16 icônes byzantines exfiltrées du musée Khanenko de Kiev sont arrivées à Paris le mois dernier. Cinq d'entre elles sont montrées au public à partir de ce mercredi dans une salle aménagée spécialement. Ces icônes d'une grande rareté (il n'en reste qu'une dizaine de ce type au monde) sont datées du 4e au 7e siècle. Elles ont fait l'objet d'une opération de préservation spéciale menée à la fois par les autorités ukrainiennes, le musée du Louvre et la fondation Aliph, spécialisée dans la préservation du patrimoine en danger dans les pays en guerre.
Elles ont traversé le temps, survécu aux guerres, à la furie iconoclaste du 8e siècle. Les cinq icônes réfugiées au Louvre sont les derniers témoins des origines byzantines de la culture religieuse ukrainienne. « Nous sommes vraiment à la naissance de l'image chrétienne. Vous savez qu'une partie de ces icônes viennent du monastère Sainte-Catherine du Mont Sinaï », dit Laurence Des Cars, présidente du musée du Louvre. « Nous sommes au cœur de notre mission, en accueillant le temps qu'il faudra ces œuvres, parce qu'elles nous rappellent une étape très importante de l'histoire de l'art et des civilisations qui est effectivement la naissance de l'image chrétienne », ajoute-t-elle.
Ces icônes, peintes à l'encaustique entre le 4e et le 7e siècle, appartiennent au musée Khanenko de Kiev. Musée qui a bien failli disparaitre. « Et bien, il y a un missile qui est tombé à côté en octobre et qui a fait exploser toutes les fenêtres du musée ». Valéry Freland, le directeur de la fondation Aliph, avait heureusement déjà entrepris de cacher les œuvres de ce musée dans des réserves à l'abri des bombardements. « On avait à faire à des œuvres exceptionnelles, d'un musée exceptionnel, et il est apparu nécessaire pour les spécialistes, les Ukrainiens et les équipes du Louvre de faire sortir ces œuvres. De pouvoir à la fois leur proposer des conditions de conservation plus fines, et aussi c'était une occasion de mettre en valeur ce patrimoine ukrainien qui était exceptionnel », explique-t-il.

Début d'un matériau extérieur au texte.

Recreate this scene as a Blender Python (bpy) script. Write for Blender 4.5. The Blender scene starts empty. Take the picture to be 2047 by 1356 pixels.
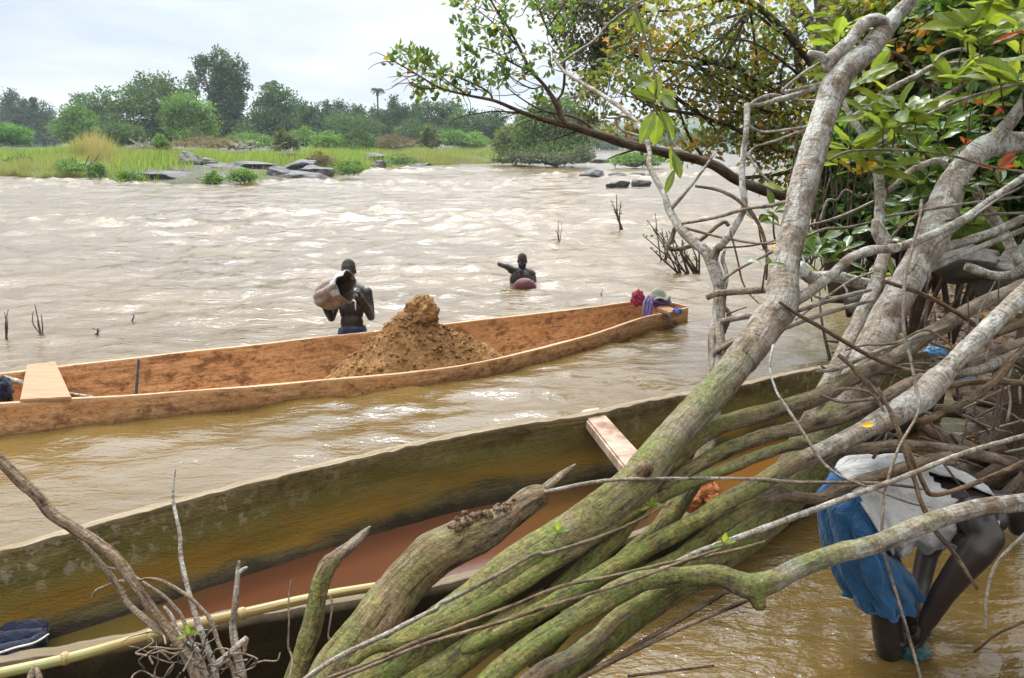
import bpy, bmesh, math, random
import numpy as np
from mathutils import Vector, Matrix, noise as mnoise

random.seed(7)
RNG = np.random.default_rng(11)
S = bpy.context.scene
COL = S.collection

# ------------------------------------------------------------------ camera
F, CXP, CYP, CAMH, PITCH = 1607.0, 1023.5, 678.0, 2.15, math.radians(13.7)
cam = bpy.data.cameras.new('camera')
cam.sensor_width = 36.0
cam.lens = 36.0 * F / 2047.0
cam.clip_start, cam.clip_end = 0.05, 6000.0
camo = bpy.data.objects.new('camera', cam)
camo.location = (0, 0, CAMH)
camo.rotation_euler = (math.radians(90) - PITCH, 0, 0)
COL.objects.link(camo)
S.camera = camo

# ------------------------------------------------------------------ sky, sun, exposure
SUN_EL, SUN_AZ = math.radians(56), math.radians(-14)      # azimuth from +Y towards +X
W = bpy.data.worlds.new('World')
S.world = W
W.use_nodes = True
wn = W.node_tree


def nd(nt, typ, _props=None, **ins):
    n = nt.nodes.new(typ)
    for k, v in (_props or {}).items():
        setattr(n, k, v)
    for k, v in ins.items():
        key = int(k[1:]) if k[0] == 'i' and k[1:].isdigit() else k.replace('_', ' ')
        s = n.inputs[key]
        if isinstance(v, bpy.types.NodeSocket):
            nt.links.new(v, s)
        elif isinstance(v, bpy.types.Node):
            nt.links.new(v.outputs[0], s)
        else:
            s.default_value = v
    return n


def math_(nt, op, a, b=0.0, clamp=False):
    n = nd(nt, 'ShaderNodeMath', {'operation': op, 'use_clamp': clamp}, i0=a, i1=b)
    return n.outputs[0]


def mad(nt, a, b, c):
    return nd(nt, 'ShaderNodeMath', {'operation': 'MULTIPLY_ADD'}, i0=a, i1=b, i2=c).outputs[0]


def ramp(nt, fac, stops, interp='LINEAR'):
    n = nd(nt, 'ShaderNodeValToRGB', i0=fac)
    cr = n.color_ramp
    cr.interpolation = interp
    while len(cr.elements) < len(stops):
        cr.elements.new(0.5)
    for e, (p, c) in zip(cr.elements, stops):
        e.position = p
        e.color = (c, c, c, 1) if isinstance(c, (int, float)) else (*c, 1)
    return n.outputs[0]


def mix(nt, fac, a, b, blend='MIX'):
    n = nd(nt, 'ShaderNodeMix', {'data_type': 'RGBA', 'blend_type': blend})
    for key, v in ((0, fac), (6, a), (7, b)):
        s = n.inputs[key]
        if isinstance(v, bpy.types.NodeSocket):
            nt.links.new(v, s)
        elif key == 0:
            s.default_value = v
        else:
            s.default_value = (*v, 1) if len(v) == 3 else v
    return n.outputs[2]


CLOUD_SHIFT = (0.0, 0.0, 0.0)
wn.nodes.clear()
sky = nd(wn, 'ShaderNodeTexSky', {'sky_type': 'NISHITA', 'sun_disc': False, 'sun_elevation': SUN_EL,
                                  'sun_rotation': SUN_AZ, 'air_density': 1.0, 'dust_density': 2.0, 'ozone_density': 2.0})
tc = nd(wn, 'ShaderNodeTexCoord')
sep = nd(wn, 'ShaderNodeSeparateXYZ', i0=tc.outputs['Generated'])
zc = math_(wn, 'MAXIMUM', sep.outputs[2], 0.0)
den = math_(wn, 'ADD', zc, 0.16)
cmb = nd(wn, 'ShaderNodeCombineXYZ', X=math_(wn, 'DIVIDE', sep.outputs[0], den), Y=math_(wn, 'DIVIDE', sep.outputs[1], den))
cl1 = nd(wn, 'ShaderNodeTexNoise', Vector=cmb, Scale=0.75, Detail=6.0, Roughness=0.55, Distortion=0.5)
cov = ramp(wn, cl1.outputs[0], [(0.36, 0.7), (0.60, 1.0)])
bright = mad(wn, math_(wn, 'POWER', zc, 1.6), 33.0, 4.9)                            # overcast cloud: brighter towards the zenith
cl2 = nd(wn, 'ShaderNodeTexNoise', Vector=nd(wn, 'ShaderNodeMapping', Vector=cmb, Location=CLOUD_SHIFT).outputs[0], Scale=0.5, Detail=5.0, Roughness=0.5, Distortion=0.2)
ctone = ramp(wn, cl2.outputs[0], [(0.36, (0.62, 0.74, 0.89)), (0.58, (1.08, 1.08, 1.08))])
# the veiled sun makes the cloud around it shine
sdir = (math.sin(SUN_AZ) * math.cos(SUN_EL), math.cos(SUN_AZ) * math.cos(SUN_EL), math.sin(SUN_EL))
cosn = nd(wn, 'ShaderNodeVectorMath', {'operation': 'DOT_PRODUCT'}, i0=tc.outputs['Generated'], i1=sdir).outputs['Value']
glow = mad(wn, math_(wn, 'POWER', math_(wn, 'MAXIMUM', cosn, 0.0), 6.0), 2.6, 1.0)
bright = math_(wn, 'MULTIPLY', bright, glow)
cloudc = nd(wn, 'ShaderNodeVectorMath', {'operation': 'SCALE'}, i0=ctone, Scale=bright)
skyc = nd(wn, 'ShaderNodeVectorMath', {'operation': 'SCALE'}, i0=sky, Scale=0.5)
bg = nd(wn, 'ShaderNodeBackground', Color=mix(wn, cov, skyc.outputs[0], cloudc.outputs[0]), Strength=0.12)
wo = nd(wn, 'ShaderNodeOutputWorld', Surface=bg)

sun = bpy.data.lights.new('sun', 'SUN')
sun.energy, sun.angle, sun.color = 2.7, math.radians(8), (1.0, 0.94, 0.84)
suno = bpy.data.objects.new('sun', sun)
sd = Vector((math.sin(SUN_AZ) * math.cos(SUN_EL), math.cos(SUN_AZ) * math.cos(SUN_EL), math.sin(SUN_EL)))
suno.rotation_euler = sd.to_track_quat('Z', 'Y').to_euler()
suno.location = (0, 0, 60)
COL.objects.link(suno)

S.view_settings.view_transform = 'Standard'
S.view_settings.look = 'None'
S.view_settings.exposure = 0.14
S.view_settings.gamma = 1.0
S.view_settings.use_curve_mapping = False
S.render.engine = 'CYCLES'
S.cycles.max_bounces = 8
S.cycles.diffuse_bounces = 3
S.cycles.glossy_bounces = 3
S.cycles.transmission_bounces = 4
S.cycles.volume_bounces = 0
S.cycles.transparent_max_bounces = 6
S.cycles.use_denoising = True

# ------------------------------------------------------------------ geometry helpers
CP, SP = math.cos(PITCH), math.sin(PITCH)


def P(px, py, d):
    """the world point that photo pixel (px, py) shows at d metres in front of the camera"""
    x, y = (px - CXP) / F, -(py - CYP) / F
    return Vector((x * d, (CP + y * SP) * d, CAMH + (-SP + y * CP) * d))


def G(px, py, z=0.0):
    x, y = (px - CXP) / F, -(py - CYP) / F
    t = (z - CAMH) / (-SP + y * CP)
    return Vector((x * t, (CP + y * SP) * t, z))


def make_mesh(name, verts, quads=None, tris=None, smooth=True, attrs=None):
    me = bpy.data.meshes.new(name)
    verts = np.asarray(verts, dtype=np.float32).reshape(-1, 3)
    q = np.asarray(quads if quads is not None else [], dtype=np.int32).reshape(-1, 4)
    t = np.asarray(tris if tris is not None else [], dtype=np.int32).reshape(-1, 3)
    me.vertices.add(len(verts))
    me.vertices.foreach_set('co', verts.ravel())
    me.loops.add(q.size + t.size)
    me.loops.foreach_set('vertex_index', np.concatenate([q.ravel(), t.ravel()]))
    me.polygons.add(len(q) + len(t))
    st = np.concatenate([np.arange(len(q)) * 4, len(q) * 4 + np.arange(len(t)) * 3]).astype(np.int32)
    me.polygons.foreach_set('loop_start', st)
    me.polygons.foreach_set('use_smooth', np.full(len(q) + len(t), smooth, dtype=bool))
    for k, v in (attrs or {}).items():
        v = np.asarray(v, dtype=np.float32)
        if v.ndim == 1:
            a = me.attributes.new(k, 'FLOAT', 'POINT')
            a.data.foreach_set('value', v)
        else:
            a = me.attributes.new(k, 'FLOAT_VECTOR', 'POINT')
            a.data.foreach_set('vector', v.ravel())
    me.update(calc_edges=True)
    me.validate()
    return me


def link(name, me, material=None, parent=None):
    o = bpy.data.objects.new(name, me)
    if material is not None and me is not None and not me.materials:
        me.materials.append(material)
    COL.objects.link(o)
    if parent is not None:
        o.parent = parent
    return o


def tag(o, label=None, cat=None, group=None, kind=None):
    if label: o['label'] = label
    if cat: o['category'] = cat
    if group: o['group'] = group
    if kind: o['kind'] = kind
    return o


def thing(name, label, cat, loc=(0, 0, 0), group=None):
    o = link(name, None)
    o.location = loc
    o.empty_display_size = 0.1
    return tag(o, label, cat, group)


def part(name, me, material, root, **kw):
    """a mesh given in world coordinates, hung under its thing (Empty or mesh at its base)"""
    o = link(name, me, material, root)
    loc = Vector((0, 0, 0))
    r = root
    while r is not None:
        loc += r.location
        r = r.parent
    o.location = -loc
    return tag(o, **kw)


def rebase(me, loc):
    me.transform(Matrix.Translation(-Vector(loc)))
    return me


# vectorised gradient noise
def _hash(ix, iy, seed):
    h = (ix.astype(np.int64) * 374761393 + iy.astype(np.int64) * 668265263 + seed * 974634777) & 0x7fffffff
    h = ((h ^ (h >> 13)) * 1274126177) & 0x7fffffff
    return ((h ^ (h >> 16)) & 0xffff) / 65535.0


def pn(x, y, seed=0):
    ix, iy = np.floor(x), np.floor(y)
    fx, fy = x - ix, y - iy
    u, v = fx * fx * fx * (fx * (fx * 6 - 15) + 10), fy * fy * fy * (fy * (fy * 6 - 15) + 10)
    def g(dx, dy):
        a = _hash(ix + dx, iy + dy, seed) * 2 * np.pi
        return np.cos(a) * (fx - dx) + np.sin(a) * (fy - dy)
    a = g(0, 0) * (1 - u) + g(1, 0) * u
    b = g(0, 1) * (1 - u) + g(1, 1) * u
    return (a * (1 - v) + b * v) * 1.5


def sstep(a, b, x):
    t = np.clip((x - a) / (b - a), 0, 1)
    return t * t * (3 - 2 * t)


def catmull(pts, per):
    """pts: array (n,k) -> resampled list, `per` a function of local spacing"""
    pts = np.asarray(pts, float)
    if len(pts) == 2:
        pts = np.array([pts[0], (pts[0] + pts[1]) / 2, pts[1]])
    n = len(pts)
    ext = np.vstack([2 * pts[0] - pts[1], pts, 2 * pts[-1] - pts[-2]])
    out = []
    for i in range(n - 1):
        p0, p1, p2, p3 = ext[i], ext[i + 1], ext[i + 2], ext[i + 3]
        k = max(1, int(per(p1, p2)))
        t = (np.arange(k) / k)[:, None]
        # centripetal would be nicer, but points are evenly spaced enough
        out.append(0.5 * (2 * p1 + (p2 - p0) * t + (2 * p0 - 5 * p1 + 4 * p2 - p3) * t * t + (3 * p1 - p0 - 3 * p2 + p3) * t ** 3))
    out.append(pts[-1:])
    return np.vstack(out)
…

Si la fondation Aliph a financé l'évacuation des icônes, c'est le Louvre qui en a assuré la logistique. Une opération décidée en février dernier après la visite à Kiev de Rima Abdul-Malak, la ministre française de la Culture. « Il fallait préparer ça en toute discrétion pour pouvoir assurer ce convoi et protéger ces œuvres, pour pouvoir aussi les étudier pour la première fois avec les chercheurs et les professionnels du Louvre. Et les montrer au public dans cette exposition absolument magnifique ».
Reste les centaines de milliers d'œuvres en danger. Le Louvre n'est pas le seul musée à accueillir l'art ukrainien. Pologne, Lituanie, États-Unis ou Espagne ont prêté leurs salles. Mais surtout, les Ukrainiens eux-mêmes ont entrepris de protéger leurs trésors culturels. « Nous vivons une situation comme nous n'en avons pas vécu depuis la seconde guerre mondiale. Les vols dans les musées ukrainiens, mais aussi la plus grande évacuation d'œuvres. Il y a des centaines de milliers d'œuvres qui ont été sauvées et sécurisé pendant cette guerre. Mais nous devons faire encore plus », indique Oleksandr Tkatchenko, ministre ukrainien de la Culture.
Les chercheurs du Louvre contribuent aussi à ces efforts en surveillant discrètement les ventes aux enchères de par le monde, pour repérer d'éventuels recels d'œuvres volées en Ukraine.